Nothing lights up an elite yearling sale quite like a good old-fashioned bidding duel between two of racing’s super-powers.

The last proper head-to-head battle was for the 2015 October Book 1 sales-topper, a daughter of Darley’s flagship sire Dubawi from the family of Jude which has served Ballydoyle so well.

If any yearling was going to present us with the opportunity to see some financial muscles being flexed it was this one, and she didn’t disappoint onlookers in Tattersalls’ packed amphitheatre when, after a prolonged rally of high-stakes ping pong, she was sold to MV Magnier on behalf of Richard Henry for 2.1 million gns, with John Ferguson as the underbidder.

But these moments of sales-ring drama are becoming few and far between. More of the bigger owners have formed powerful allegiances – such as Qatar Racing and Newsells Park Stud’s collusion in the 1 million-guinea purchase of Purr Along – as a means to spread the risk and not be pushed into paying over the odds for the more desirable lots.

It’s no doubt frustrating for vendors and sales companies alike and, along with John Ferguson’s absence from the buyers’ sheet at Fasig-Tipton’s Saratoga Yearling Sale and Arqana August, has probably contributed towards a slight fall in aggregate at those two early yearling sales in 2016.

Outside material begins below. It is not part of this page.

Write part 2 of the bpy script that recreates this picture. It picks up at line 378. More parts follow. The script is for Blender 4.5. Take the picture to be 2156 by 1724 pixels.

Coolmore started as an alliance between John Magnier and Robert Sangster and has always nurtured such relationships. Michael Tabor and Derrick Smith have been longstanding investors in and beneficiaries of a successful partnership with the team from Tipperary, while along the way Teo Ah Khing and Fitri Hay are among the names to have been added to the list.

South African owner-breeder Markus Jooste, who heads a group of investors known as the Mayfair Speculators, has increasingly made his presence felt at major European sales in recent seasons. Buying through agents Peter and Ross Doyle, the Mayfair team spent close to 5 million gns at Tattersalls last year and €4.5 million at Arqana in 2014 and 2015, with purchases at the latter including the Group 3-winning Monsun filly The Juliet Rose.

Markus Jooste wasn’t in Deauville this August but was represented by his son Michael and Derek Brugman, who, with the Doyles and MV Magnier, made two purchases within minutes of each other, signing up the top-priced €1.4 million Galileo filly and another daughter of Galileo from the same Ecurie des Monceaux draft for a total outlay of €2.05 million.

The previous week in Saratoga, Magnier had also strengthened other allegiances, appearing in the buyers’ list alongside four different yearlings bought for a collective $3.5 million with three different partners – Stonestreet Stables, China Horse Club and Bridlewood Farm.

Monceaux and co
Another operation to deploy these tactics skilfully is Lucien Urano’s Ecurie des Monceaux. When the new Arqana sales company rose from the ashes of Agence Francaise and Goffs France in 2006, the Normandy farm, which is managed by Henri Bozo, had not even started to consign yearlings, but in its seven years as a commercial entity, it has been the leading August vendor for the last five years and has been responsible for the sale-topper for three years in a row.

The stellar draft offered each year has neither happened by accident nor is as a result of leading breeders in France sending their horses to be sold by Monceaux. The consignment includes only yearlings raised on the farm and they are the result of some strategic mare-buying with a variety of key partners over the last 13 years.

The stud’s foundation mare Platonic, bought in partnerhsip with Lady O’Reilly through Patricia Boutin of Suprina for 100,000gns from Fittocks Stud, has proved to have been a shrewd acquisition.

In the last two years, the offspring of two of Platonic’s daughters – Pacifique and Prudenzia – have topped Arqana at €2.6 million and €1.4 million with a colt by Dubawi and a Galileo filly.

Prudenzia, who was retained to race by her breeders and won the Listed Prix de la Seine, has become a particularly valuable addition to the Monceaux broodmare ranks. Her five yearlings sold at Arqana thus far, including her Irish Oaks-winning daughter Chicquita, have collectively brought €5.2 million back into the Monceaux coffers.

With another well-made Galileo filly foal at foot this year, it would be no surprise to see a repeat of the names at the top of the Arqana August leader board for 2017, though Prudenzia may have competition from her own mother, whose strapping filly foal of 2016 is likely to be one of the stand-outs from the first crop of Kingman.